The orphan boy may have to leave his foster mother if he's not able to learn to trust. ("I don't dare love nobody. Something happens every time...") He wanders the fields at a nearby monastery, where he's watched over by a kindly minister - but even there he has emotional problems. ("I can't love god. I can't love nobody...") Then a miracle arrives in the shape of a runaway dog, and the movie's score turns happy and playful. But - wouldn't you know it - the dog is soon reclaimed and taken away by his original owner, a cruel man who whips him. Poor orphan boy... Poor Rin Tin Tin.
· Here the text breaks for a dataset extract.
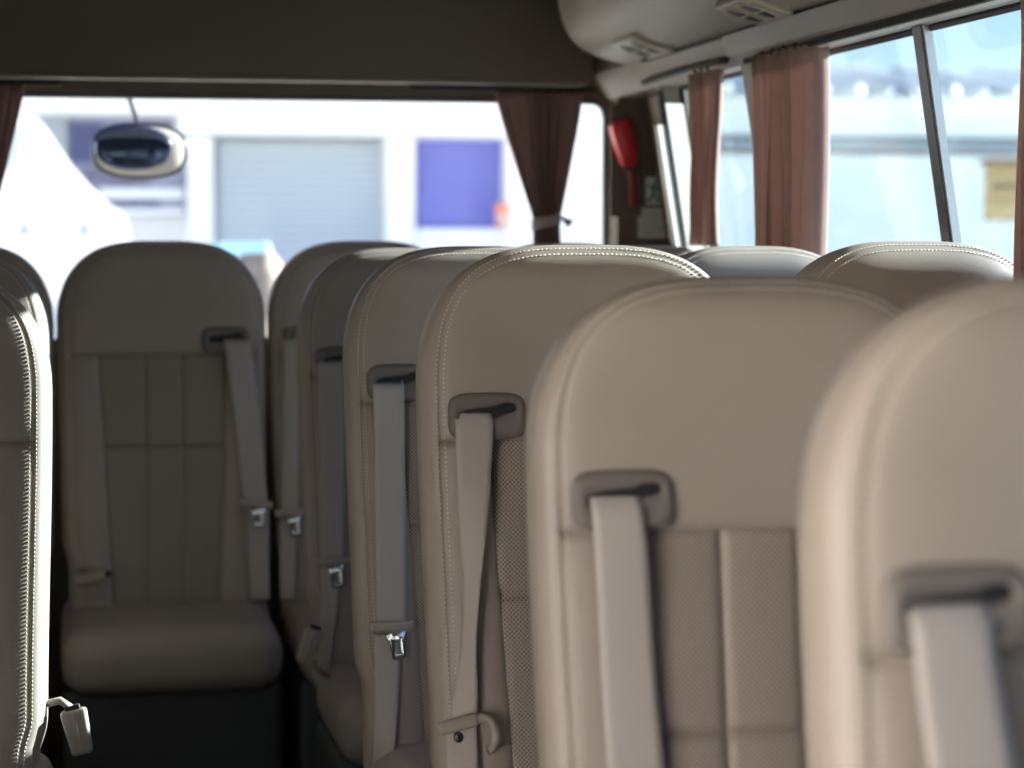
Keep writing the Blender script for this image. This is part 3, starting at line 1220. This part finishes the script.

This movie is more interesting for the story behind it. The real-life Rin Tin Tin was an orphan dog, discovered in an abandoned French kennel at the end of World War I. An American soldier rescued the dog and brought him home to Los Angeles, where he eventually became a movie star. That dog eventually died - in Jean Harlow's arms - but he sired a line of puppies which continued appearing in films. It's possible that the film's writers were trying to allude to that history in this story about a wartime orphan. Unfortunately, "The Return of Rin Tin Tin" doesn't even use one of these puppies. In fact, the dog in the movie isn't even a German shepherd!
It's still an effective dog melodrama, since Rin Tin Tin actually behaves like a real dog. (What dog wouldn't try to escape from a cruel owner who whips him?) Much of the problems are created by the grownups in the movie, and they ultimately resolve their difficulties with only minimal assistance from the dog. (In the movie's climax, the dog rescues a man who's in real danger from a wolf attack - and the humans come to an understanding about the dog and the little orphan boy.) Everything works out perfectly - and at the end of the movie, the orphan boy is even going back to church.
But there's another piece of notoriety lurking in this movie: it stars young Robert Blake. He'd been in 23 movies by the time he was 14 (including an appearance in the first scene of the "Treasure of Sierra Madre,") and he also played Mickey in "The Little Rascals" shorts. He turns in a good performance in this movie. (In one scene, the young boy remembers struggling to survive during the war, fighting with other abandoned children over a scrap of bread.) But nearly 60 years later, Robert Blake was on trial for the murder of his wife (at the age of 72). The film's producers rushed to re-release a DVD of this film, and their haste shows in the washed-out print and bad sound quality.
That's the morbid secret message that's hidden in this movie. A Hollywood movie career that started out sentimentally...would end with an infamous murder trial.